In MeMe Roth's world I am not and can not be healthy because I was fat and not just fat but obese.
But I was. Am I still healthy now? No, that's the purpose of this blog, but I was and can be again and I can be while still being over weight. I will never be as skinny as MeMe Roth is and you know what, I don't want to be. If her vision of a perfect world is that all women ate just 1300 calories a day (or 1600 if they jog) then that's a world that I don't want to live in.
I want to be healthy but I don't want to be skinny, in my mind the two aren't always analogous. But even saying that I've always had a hard time supporting FA (fat acceptance) and HAEW (Health at Every Weight) because I'd wrongly seen the two as fat promotion, but reading the comments over at Jezebel and other places got me thinking about what the two are really about.
I think fat acceptance is all about the depathologizing of fatness, not about a dismissal of health concerns related to diet and exercise. - pichou @ Jezebel
Do I think there's a problem with the way that this country eats?
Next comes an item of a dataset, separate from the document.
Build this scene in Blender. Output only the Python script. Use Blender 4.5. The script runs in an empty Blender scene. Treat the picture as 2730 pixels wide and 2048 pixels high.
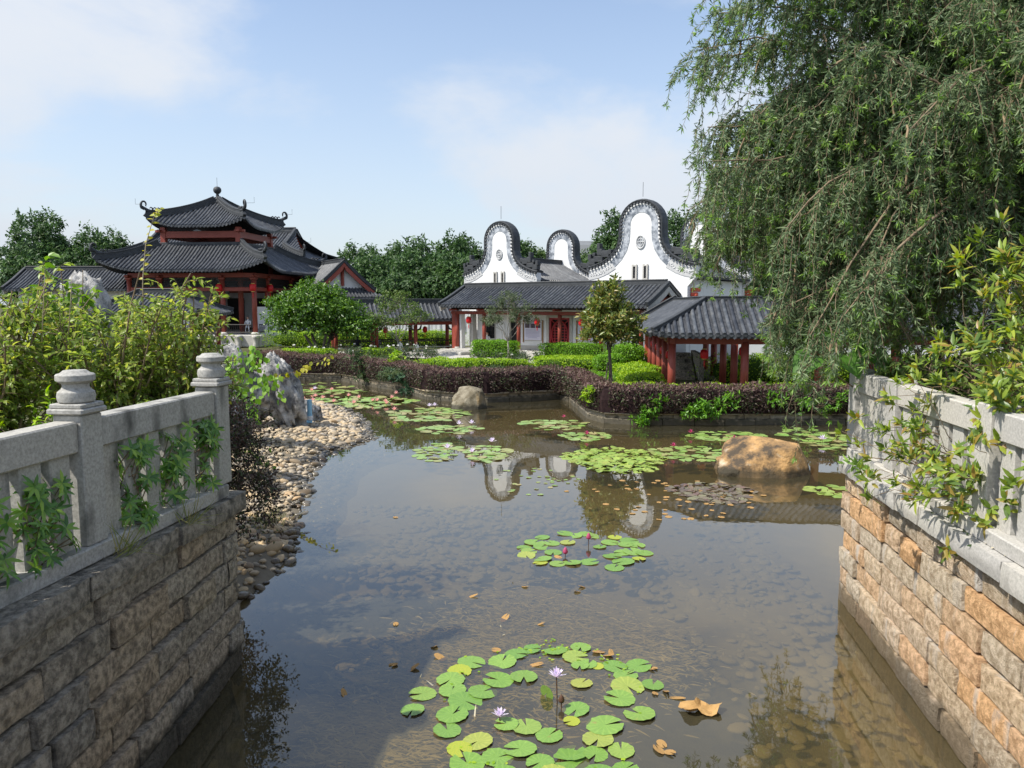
import bpy, math, random
import numpy as np
from mathutils import Vector, Matrix
R = math.radians
random.seed(7); rng = np.random.default_rng(11)
scene = bpy.context.scene
col = scene.collection
# ---------------------------------------------------------------- camera
cam = bpy.data.cameras.new('camera'); camo = bpy.data.objects.new('camera', cam); col.objects.link(camo)
camo.location = (0, 0, 4.4); camo.rotation_euler = (R(90 - 6.0), 0, 0)
cam.sensor_width = 36.0; cam.lens = 27.08; cam.clip_start = 0.1; cam.clip_end = 3000
scene.camera = camo
# ---------------------------------------------------------------- sky, sun, exposure
SUN = Vector((-0.80, -0.34, 0)).normalized() * math.cos(R(52)) + Vector((0, 0, math.sin(R(52))))
w = bpy.data.worlds.new('World'); scene.world = w; w.use_nodes = True
nt = w.node_tree; nt.nodes.clear()
def N(t, **k):
    n = nt.nodes.new(t)
    for a, b in k.items(): setattr(n, a, b)
    return n
sky = N('ShaderNodeTexSky', sky_type='NISHITA', sun_disc=False, sun_elevation=R(52), sun_rotation=math.atan2(SUN.x, SUN.y),
        altitude=0, air_density=1.0, dust_density=1.0, ozone_density=1.5)
bg1 = N('ShaderNodeBackground'); bg1.inputs[1].default_value = 0.125
bg2 = N('ShaderNodeBackground'); bg2.inputs[0].default_value = (0.80, 0.83, 0.88, 1); bg2.inputs[1].default_value = 0.64
tc = N('ShaderNodeTexCoord'); sep = N('ShaderNodeSeparateXYZ'); nt.links.new(tc.outputs['Generated'], sep.inputs[0])
def M(op, a, b=None, clamp=False):
    n = N('ShaderNodeMath', operation=op, use_clamp=clamp)
    for i, x in enumerate((a, b)):
        if x is None: continue
        if isinstance(x, (int, float)): n.inputs[i].default_value = x
        else: nt.links.new(x, n.inputs[i])
    return n.outputs[0]
zz = M('MAXIMUM', sep.outputs[2], 0.0)
den = M('ADD', zz, 0.30)
cmb = N('ShaderNodeCombineXYZ'); nt.links.new(M('DIVIDE', sep.outputs[0], den), cmb.inputs[0]); nt.links.new(M('DIVIDE', sep.outputs[1], den), cmb.inputs[1])
nt.links.new(M('MULTIPLY', zz, 1.6), cmb.inputs[2])
mp = N('ShaderNodeMapping'); mp.inputs['Location'].default_value = (0.05, 5.38, 0.0); nt.links.new(cmb.outputs[0], mp.inputs[0])
n1 = N('ShaderNodeTexNoise'); n1.inputs['Scale'].default_value = 1.05; n1.inputs['Detail'].default_value = 7; n1.inputs['Roughness'].default_value = 0.56
n1.inputs['Distortion'].default_value = 0.25
nt.links.new(mp.outputs[0], n1.inputs[0])
rp = N('ShaderNodeValToRGB'); rp.color_ramp.elements[0].position = 0.44; rp.color_ramp.elements[1].position = 0.63
rp.color_ramp.elements[0].color = (0, 0, 0, 1); rp.color_ramp.elements[1].color = (0.9, 0.9, 0.9, 1); rp.color_ramp.interpolation = 'EASE'
nt.links.new(n1.outputs[0], rp.inputs[0])
hz = M('POWER', M('SUBTRACT', 1.0, M('MULTIPLY', zz, 1.2), True), 2.7)
fac = rp.outputs[0]
bg3 = N('ShaderNodeBackground'); bg3.inputs[0].default_value = (0.70, 0.76, 0.84, 1); bg3.inputs[1].default_value = 0.57
mixh = N('ShaderNodeMixShader'); nt.links.new(M('MULTIPLY', hz, 0.92), mixh.inputs[0])
mix = N('ShaderNodeMixShader'); out = N('ShaderNodeOutputWorld')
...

Yes. Do I think obesity is an epidemic? No. I think the causes are endemic and THAT is what should be addressed. I am obese because I have an eating disorder. I am unhealthy because of this eating disorder. I am not unhealthy and do not have an eating disorder because of my obesity. Do you see the difference?
Shaming fat will not help anyone, ever. Embracing health (mental and physical) will. And health? It isn't always a size 0.
Shaming fat will not help anyone, ever. Embracing health (mental and physical) will. And health? It isn't always a size 0.